Dans des centaines de milliers de foyers en Asie, des travailleurs domestiques rémunérés balaient le sol, lavent la vaisselle et gardent les enfants de leurs employeurs au quotidien.
«Ma première priorité est de garder les enfants», explique Radha, une Indienne proche de la quarantaine. Radha est arrivée à New Delhi il y a 12 ans de son village situé à l’extrême nord-est du pays. Son employeur la traite bien, la payant au-delà du salaire minimum, et l’encourage à prendre part aux programmes de formation qualifiante parrainés par le gouvernement local et financés par le Bureau régional de l’OIT pour l’Asie et le Pacifique.
Les encouragements, la formation et le soutien qu’elle a reçus contrastent fortement avec l’histoire des deux autres jeunes femmes. Radha exprime la dignité et l’estime de soi. «Certaines personnes disent que le travail domestique n’est pas un véritable travail. Je ne crois pas que ce soit vrai. C’est un travail important, au moins pour nous.»
Dans les mois à venir, dans plusieurs pays à travers l’Asie du Sud et du Sud-Est, les travailleurs domestiques vont recevoir des manuels financés par l’OIT sur leurs droits et les moyens de se protéger – et comment se faire des relations – quelle que soit leur situation en termes de migration ou de visa. Cette campagne de sensibilisation et de mobilisation va faire remonter les enseignements tirés de la campagne d’information menée l’année dernière en Thaïlande, intitulée Travel Smart – Work Smart (Voyager malin – Travailler malin).

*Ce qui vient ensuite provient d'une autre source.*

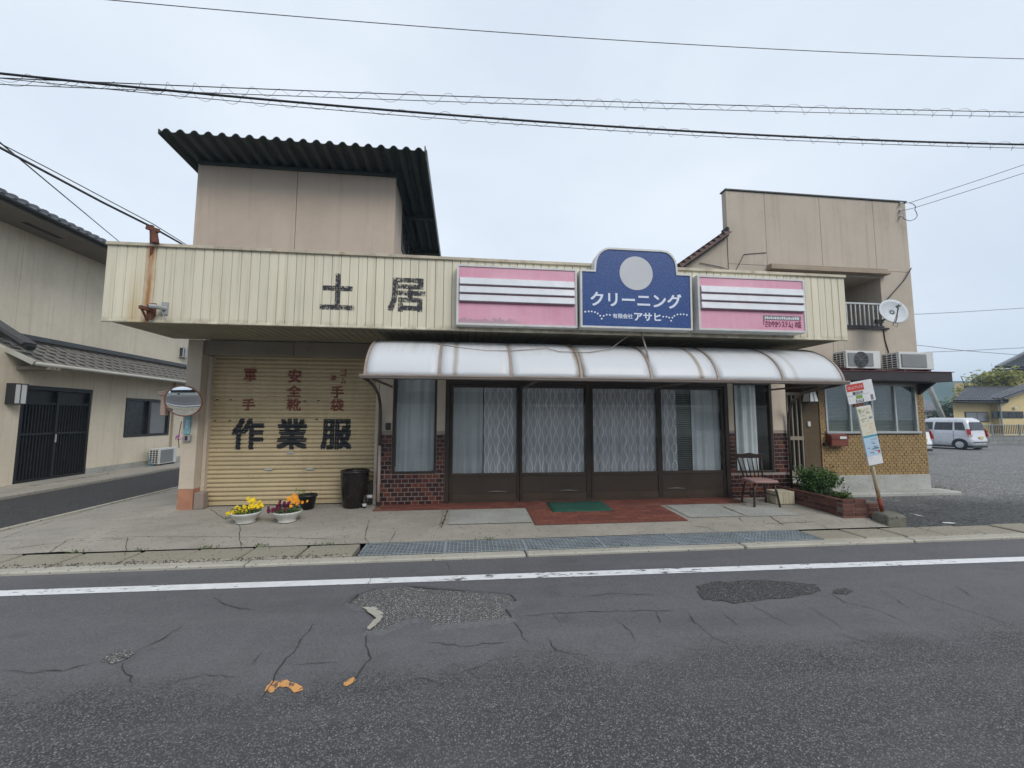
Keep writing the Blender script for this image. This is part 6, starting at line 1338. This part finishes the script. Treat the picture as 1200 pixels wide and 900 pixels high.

«Ce livret m’a aidée à comprendre comment nous pouvions nous entraider, a déclaré Phun, employée de maison birmane qui travaille aujourd’hui à Bangkok. Je connais maintenant la durée légale du travail. J’étais contrainte de travailler beaucoup trop d’heures auparavant».
Afin de contribuer à structurer le secteur informel de l’emploi dans la mesure où il concerne le travail domestique et d’offrir une meilleure protection aux travailleurs domestiques en général, la Conférence internationale du Travail de l’année prochaine va entamer un processus d’élaboration d’un instrument juridique (par exemple une convention) sur le travail domestique.
La reconnaissance internationale du travail domestique a pris bien du retard, selon Radha. Alors qu’elle prépare le repas de son employeur, elle remarque: «Chacun pense que son travail a de la valeur et, pour nous, c’est le travail domestique qui a de l’importance».
Note 1 - L’égalité entre hommes et femmes au cœur du travail décent, Rapport VI, Conférence internationale du Travail, 98e session, 2009, Bureau international du Travail, Genève.